The Study Of Surface Treatments To Pan-Based Carbon Fibers

The properties of carbon fiber reinforced composites are always limited by the interfacial bond between fibers and matrix, Electrochemical treatment, carbon nanotubes depositing, Meldrum’s acid grafting were investigated to improve PAN-based carbon fiber surface activity, enhance carbon fiber/epoxy resin composite interfacial strength and preserve carbon fiber tensile strength in this study. X-ray photoelectron spectroscopy (XPS), scanning electron microscope (SEM), infrared spectroscopy (FTIR), atomic force microscope (AFM), Thermogravimetric analysis (TGA) and X-ray diffraction (XRD) were utilized to detect surface chemical composition, surface morphology and micro crystal structure of carbon fibers after treatments.

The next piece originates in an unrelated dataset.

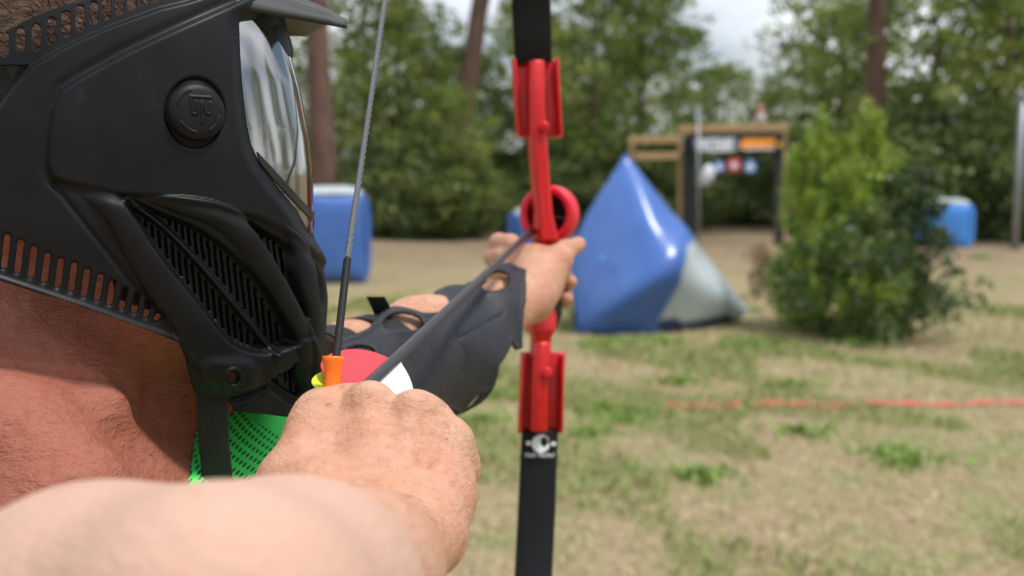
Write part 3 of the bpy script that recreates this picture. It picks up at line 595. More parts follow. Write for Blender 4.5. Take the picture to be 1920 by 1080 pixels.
b = MB(); b.tube([c+[-.01, 0, .23], c+[-.01, 0, .3], c+[-.01, 0, .37]], [.07, .095, .05], 14); b.build('head', mat('reddish_figure', (.42, .18, .13), .6), fg, True)
b = MB(); b.tube([c+[-.1, 0, .2], c+[-.085, 0, .1]], [.03, .02], 8); b.build('wing', mat('brown_figure', (.35, .14, .1), .6), fg, True)
# tape on the ground
V_ = []; Fq = []; xs_ = np.linspace(-.2, 5.4, 160)
tb = MB()
xx = np.linspace(.40, 5.6, 260); up = np.zeros_like(xx)
for a0, a1 in ((.40, .50), (.93, 1.40), (1.44, 2.1), (2.14, 2.74), (2.76, 3.6), (3.62, 5.6)): up = np.maximum(up, ss(a0-.03, a0+.02, xx)*ss(a1+.03, a1-.02, xx))
yy = 6.62+.02*np.sin(xx*2.3)+xx*.035; zz = gz(xx, yy)+.030*up-.045*(1-up)+.008*np.sin(xx*9); vs = []
for x, y, z in zip(xx, yy, zz): vs += [(x, y-.004, z-.014+.004*math.sin(x*13)), (x, y+.012, z+.004+.005*math.sin(x*29))]
tb.add(vs, [(2*i, 2*i+2, 2*i+3, 2*i+1) for i in range(len(xx)-1)])
o = tb.build('boundary_tape', mat('red_tape', (.62, .12, .09), .6), None, True); tag(o, 'thin red boundary tape lying across the grass', 'tape'); md = o.modifiers.new('thick', 'SOLIDIFY'); md.thickness = .0015
#@@BOW@@
# ------------------------------------------------------------------ bow
DB = 1.30
bow = empty('recurve_bow', tuple(P(1015, 590, DB)), 'red and black bow held upright at full draw by the outstretched hand', 'bow')
RX = np.array([1., 0, 0]); DV = dirW(0, 0, 1)
def sec(px, py, d, wpx, dep, yaw=0): 
    r = dirW(math.cos(yaw), 0, math.sin(yaw)); q = dirW(-math.sin(yaw), 0, math.cos(yaw)); return (P(px, py, d), r*wpx/2/F*d, q*dep/2)
YW = .30                                # the bow is turned slightly: its right flank shows
b = MB()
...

Single fiber tensile strength and interlaminar shear strength (ILSS) of carbon fiber composite were tested to study carbon fiber mechanical property after treatments. Meantime, the changes of chemical and physical properties of different carbon fiber work flows in industrial were studied and the high temperature carbonized fibers were compared with the samples from Japan in compositions and structures.The surface functional groups changed after different oxidized time, the quantities of C-OH, C=O and COOH were increased during initial stage and then degraded to CO2 during late stage, the ILSS of carbon fiber/epoxy resin was sharply increased during initial stage and slightly increased during late stage. Carboxylic multi-walled carbon nanotubes (COOH-CNTs) mixed with sizing agent were uniformly deposited on carbon fiber surfaces, the wetting performance between fibers and epoxy resin was improved, ILSS of carbon fiber/epoxy resin was increased by 67% and fiber tensile strength was slightly increased by 6%. Meldrum’s acid was grafted with carbonyl group on carbon fiber surface to obtain carboxylic functionalized surface, the quantity of carboxylic groups was increased from 1.41% to 7.84%, there was no etching and coating on fiber surfaces, single fiber tensile strength was preserved and ILSS of carbon fiber/epoxy resin was enhanced by 74%.